:: Raw data

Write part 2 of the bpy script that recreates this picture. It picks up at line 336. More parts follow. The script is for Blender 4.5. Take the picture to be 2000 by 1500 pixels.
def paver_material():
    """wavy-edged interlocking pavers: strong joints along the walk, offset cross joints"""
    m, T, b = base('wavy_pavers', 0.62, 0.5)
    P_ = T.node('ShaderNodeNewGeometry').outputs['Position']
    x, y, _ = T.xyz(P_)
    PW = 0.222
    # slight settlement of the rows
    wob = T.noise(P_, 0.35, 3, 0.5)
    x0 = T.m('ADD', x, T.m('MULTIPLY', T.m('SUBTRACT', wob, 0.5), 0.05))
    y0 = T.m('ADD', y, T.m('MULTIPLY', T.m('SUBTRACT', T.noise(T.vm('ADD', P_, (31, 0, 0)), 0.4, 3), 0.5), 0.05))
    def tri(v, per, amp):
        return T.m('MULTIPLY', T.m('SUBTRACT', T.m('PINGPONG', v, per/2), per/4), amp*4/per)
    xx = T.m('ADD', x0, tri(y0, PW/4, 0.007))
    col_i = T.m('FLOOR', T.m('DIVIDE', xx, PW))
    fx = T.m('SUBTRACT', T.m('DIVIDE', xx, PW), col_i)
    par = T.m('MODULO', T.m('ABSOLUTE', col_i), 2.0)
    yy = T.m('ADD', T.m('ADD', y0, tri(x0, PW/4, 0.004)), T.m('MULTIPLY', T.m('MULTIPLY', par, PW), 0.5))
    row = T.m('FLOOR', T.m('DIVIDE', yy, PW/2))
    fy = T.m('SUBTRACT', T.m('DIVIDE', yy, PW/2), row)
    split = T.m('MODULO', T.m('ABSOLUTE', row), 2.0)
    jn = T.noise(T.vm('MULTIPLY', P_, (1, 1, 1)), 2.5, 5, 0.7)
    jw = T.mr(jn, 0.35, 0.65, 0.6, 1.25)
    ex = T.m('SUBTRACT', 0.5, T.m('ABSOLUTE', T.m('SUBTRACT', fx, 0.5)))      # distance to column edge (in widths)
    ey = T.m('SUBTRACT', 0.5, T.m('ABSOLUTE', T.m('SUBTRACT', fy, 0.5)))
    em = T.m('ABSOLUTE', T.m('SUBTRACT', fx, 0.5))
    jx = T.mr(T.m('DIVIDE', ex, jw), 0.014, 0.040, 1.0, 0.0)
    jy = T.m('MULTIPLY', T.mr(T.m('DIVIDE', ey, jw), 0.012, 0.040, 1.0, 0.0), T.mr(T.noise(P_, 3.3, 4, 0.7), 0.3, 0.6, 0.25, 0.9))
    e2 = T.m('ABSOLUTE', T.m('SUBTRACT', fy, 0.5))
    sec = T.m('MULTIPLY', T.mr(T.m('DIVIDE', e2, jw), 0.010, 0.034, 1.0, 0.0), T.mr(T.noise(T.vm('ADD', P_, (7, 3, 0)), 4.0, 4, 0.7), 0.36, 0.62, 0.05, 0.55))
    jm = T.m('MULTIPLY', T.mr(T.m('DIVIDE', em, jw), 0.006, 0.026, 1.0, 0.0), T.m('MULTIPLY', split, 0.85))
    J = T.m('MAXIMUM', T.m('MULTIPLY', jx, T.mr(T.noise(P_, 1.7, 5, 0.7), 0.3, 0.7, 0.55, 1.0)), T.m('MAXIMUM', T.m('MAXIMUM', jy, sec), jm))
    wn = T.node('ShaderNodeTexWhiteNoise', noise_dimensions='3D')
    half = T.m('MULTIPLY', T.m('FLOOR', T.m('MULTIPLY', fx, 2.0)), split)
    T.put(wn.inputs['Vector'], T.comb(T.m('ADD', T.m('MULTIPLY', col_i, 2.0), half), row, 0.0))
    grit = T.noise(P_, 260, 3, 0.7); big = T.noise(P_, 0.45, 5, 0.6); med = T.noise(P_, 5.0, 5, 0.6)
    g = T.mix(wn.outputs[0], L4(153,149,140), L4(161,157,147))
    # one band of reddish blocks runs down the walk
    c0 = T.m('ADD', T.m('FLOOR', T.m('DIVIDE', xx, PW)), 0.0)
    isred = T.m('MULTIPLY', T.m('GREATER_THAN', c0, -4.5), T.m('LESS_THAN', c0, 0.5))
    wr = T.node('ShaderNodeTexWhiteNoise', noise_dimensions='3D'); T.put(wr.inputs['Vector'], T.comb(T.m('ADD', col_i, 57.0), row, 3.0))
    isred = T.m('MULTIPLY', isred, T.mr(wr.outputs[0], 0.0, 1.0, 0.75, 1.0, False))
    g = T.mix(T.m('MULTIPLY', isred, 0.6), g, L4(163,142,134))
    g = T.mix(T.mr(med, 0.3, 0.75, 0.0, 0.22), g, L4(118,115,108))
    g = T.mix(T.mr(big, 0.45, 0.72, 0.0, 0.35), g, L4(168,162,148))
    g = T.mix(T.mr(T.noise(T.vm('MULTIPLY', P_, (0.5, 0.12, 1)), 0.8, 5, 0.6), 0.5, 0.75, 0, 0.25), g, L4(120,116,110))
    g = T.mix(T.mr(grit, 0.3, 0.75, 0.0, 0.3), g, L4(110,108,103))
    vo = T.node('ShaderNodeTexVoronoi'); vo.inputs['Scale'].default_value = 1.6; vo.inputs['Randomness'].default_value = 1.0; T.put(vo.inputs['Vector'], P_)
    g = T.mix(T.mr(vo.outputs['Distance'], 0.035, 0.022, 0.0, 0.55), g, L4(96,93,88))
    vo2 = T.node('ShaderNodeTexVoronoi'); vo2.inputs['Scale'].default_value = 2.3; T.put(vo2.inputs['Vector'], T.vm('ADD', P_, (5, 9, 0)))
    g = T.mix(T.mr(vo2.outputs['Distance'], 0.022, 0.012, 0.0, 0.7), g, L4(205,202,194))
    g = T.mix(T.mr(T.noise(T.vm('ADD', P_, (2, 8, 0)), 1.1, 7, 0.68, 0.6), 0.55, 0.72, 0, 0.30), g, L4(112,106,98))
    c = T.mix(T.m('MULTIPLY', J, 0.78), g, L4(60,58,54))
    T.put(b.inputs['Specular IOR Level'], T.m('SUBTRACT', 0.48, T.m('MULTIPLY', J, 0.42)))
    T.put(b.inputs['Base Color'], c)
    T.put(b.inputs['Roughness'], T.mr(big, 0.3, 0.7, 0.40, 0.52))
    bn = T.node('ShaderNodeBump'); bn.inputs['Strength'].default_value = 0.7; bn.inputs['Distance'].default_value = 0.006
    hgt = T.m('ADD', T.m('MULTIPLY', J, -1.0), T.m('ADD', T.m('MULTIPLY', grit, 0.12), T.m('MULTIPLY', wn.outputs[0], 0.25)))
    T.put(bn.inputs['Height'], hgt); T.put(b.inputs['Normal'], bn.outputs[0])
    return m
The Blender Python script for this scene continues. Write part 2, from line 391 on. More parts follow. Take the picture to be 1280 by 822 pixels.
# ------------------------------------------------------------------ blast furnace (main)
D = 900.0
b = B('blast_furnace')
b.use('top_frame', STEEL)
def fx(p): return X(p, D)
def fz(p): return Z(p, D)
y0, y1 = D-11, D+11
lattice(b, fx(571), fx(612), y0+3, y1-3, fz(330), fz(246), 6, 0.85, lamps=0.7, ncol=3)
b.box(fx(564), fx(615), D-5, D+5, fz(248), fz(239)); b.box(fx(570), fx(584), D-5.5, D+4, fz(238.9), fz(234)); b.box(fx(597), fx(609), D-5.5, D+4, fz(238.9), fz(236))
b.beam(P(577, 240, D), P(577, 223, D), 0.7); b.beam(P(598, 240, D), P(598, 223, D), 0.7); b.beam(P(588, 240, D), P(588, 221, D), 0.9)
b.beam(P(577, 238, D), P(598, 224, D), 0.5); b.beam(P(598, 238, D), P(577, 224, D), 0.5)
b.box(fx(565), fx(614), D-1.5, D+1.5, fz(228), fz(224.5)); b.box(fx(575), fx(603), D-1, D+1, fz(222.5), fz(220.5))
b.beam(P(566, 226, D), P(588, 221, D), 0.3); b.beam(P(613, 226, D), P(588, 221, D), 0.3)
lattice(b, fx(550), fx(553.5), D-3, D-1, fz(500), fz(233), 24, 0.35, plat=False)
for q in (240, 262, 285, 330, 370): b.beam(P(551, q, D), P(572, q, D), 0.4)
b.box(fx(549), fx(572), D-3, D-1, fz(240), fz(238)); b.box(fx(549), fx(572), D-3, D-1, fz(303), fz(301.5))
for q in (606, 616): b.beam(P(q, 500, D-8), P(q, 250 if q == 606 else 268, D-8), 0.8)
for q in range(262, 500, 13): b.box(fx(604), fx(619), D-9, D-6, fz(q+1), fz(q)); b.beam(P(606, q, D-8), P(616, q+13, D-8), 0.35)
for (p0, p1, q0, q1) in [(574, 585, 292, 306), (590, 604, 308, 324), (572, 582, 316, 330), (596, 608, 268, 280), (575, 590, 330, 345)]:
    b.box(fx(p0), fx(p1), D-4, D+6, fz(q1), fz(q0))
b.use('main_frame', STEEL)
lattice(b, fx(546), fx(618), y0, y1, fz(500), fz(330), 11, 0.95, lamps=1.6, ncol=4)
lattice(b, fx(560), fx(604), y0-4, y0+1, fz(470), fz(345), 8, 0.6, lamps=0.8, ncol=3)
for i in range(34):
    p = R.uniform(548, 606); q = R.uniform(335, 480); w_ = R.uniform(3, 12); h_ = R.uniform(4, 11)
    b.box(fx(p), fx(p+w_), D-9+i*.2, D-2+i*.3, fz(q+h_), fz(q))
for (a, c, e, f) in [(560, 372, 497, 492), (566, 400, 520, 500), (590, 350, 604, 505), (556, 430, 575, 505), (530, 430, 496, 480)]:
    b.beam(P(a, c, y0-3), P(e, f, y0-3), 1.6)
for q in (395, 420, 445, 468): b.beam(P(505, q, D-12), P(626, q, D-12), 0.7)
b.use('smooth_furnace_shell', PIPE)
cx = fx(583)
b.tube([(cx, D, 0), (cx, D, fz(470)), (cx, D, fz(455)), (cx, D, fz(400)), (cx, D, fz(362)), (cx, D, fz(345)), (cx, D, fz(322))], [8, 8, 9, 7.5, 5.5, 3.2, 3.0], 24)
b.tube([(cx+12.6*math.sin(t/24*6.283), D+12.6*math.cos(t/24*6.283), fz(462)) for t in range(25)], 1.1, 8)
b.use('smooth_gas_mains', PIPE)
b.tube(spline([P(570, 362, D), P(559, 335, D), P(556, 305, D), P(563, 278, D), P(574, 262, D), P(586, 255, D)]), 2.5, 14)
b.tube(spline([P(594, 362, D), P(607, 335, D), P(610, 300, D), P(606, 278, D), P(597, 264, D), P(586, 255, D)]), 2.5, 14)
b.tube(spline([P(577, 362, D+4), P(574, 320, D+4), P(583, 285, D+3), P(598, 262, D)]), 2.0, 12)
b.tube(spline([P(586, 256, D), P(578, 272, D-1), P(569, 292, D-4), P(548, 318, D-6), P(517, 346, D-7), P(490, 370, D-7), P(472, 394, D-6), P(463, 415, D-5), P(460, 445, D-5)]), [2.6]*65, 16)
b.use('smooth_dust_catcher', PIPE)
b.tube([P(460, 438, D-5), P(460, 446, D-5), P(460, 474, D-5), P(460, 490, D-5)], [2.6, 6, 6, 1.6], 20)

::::

Exercise details => Using the data above, reproduce exactly the lines from the line that contains "b.use('top_frame', STEEL)" through the line that contains "q+13, D-8), 0.35)", including both.

Written solution =>
b.use('top_frame', STEEL)
def fx(p): return X(p, D)
def fz(p): return Z(p, D)
y0, y1 = D-11, D+11
lattice(b, fx(571), fx(612), y0+3, y1-3, fz(330), fz(246), 6, 0.85, lamps=0.7, ncol=3)
b.box(fx(564), fx(615), D-5, D+5, fz(248), fz(239)); b.box(fx(570), fx(584), D-5.5, D+4, fz(238.9), fz(234)); b.box(fx(597), fx(609), D-5.5, D+4, fz(238.9), fz(236))
b.beam(P(577, 240, D), P(577, 223, D), 0.7); b.beam(P(598, 240, D), P(598, 223, D), 0.7); b.beam(P(588, 240, D), P(588, 221, D), 0.9)
b.beam(P(577, 238, D), P(598, 224, D), 0.5); b.beam(P(598, 238, D), P(577, 224, D), 0.5)
b.box(fx(565), fx(614), D-1.5, D+1.5, fz(228), fz(224.5)); b.box(fx(575), fx(603), D-1, D+1, fz(222.5), fz(220.5))
b.beam(P(566, 226, D), P(588, 221, D), 0.3); b.beam(P(613, 226, D), P(588, 221, D), 0.3)
lattice(b, fx(550), fx(553.5), D-3, D-1, fz(500), fz(233), 24, 0.35, plat=False)
for q in (240, 262, 285, 330, 370): b.beam(P(551, q, D), P(572, q, D), 0.4)
b.box(fx(549), fx(572), D-3, D-1, fz(240), fz(238)); b.box(fx(549), fx(572), D-3, D-1, fz(303), fz(301.5))
for q in (606, 616): b.beam(P(q, 500, D-8), P(q, 250 if q == 606 else 268, D-8), 0.8)
for q in range(262, 500, 13): b.box(fx(604), fx(619), D-9, D-6, fz(q+1), fz(q)); b.beam(P(606, q, D-8), P(616, q+13, D-8), 0.35)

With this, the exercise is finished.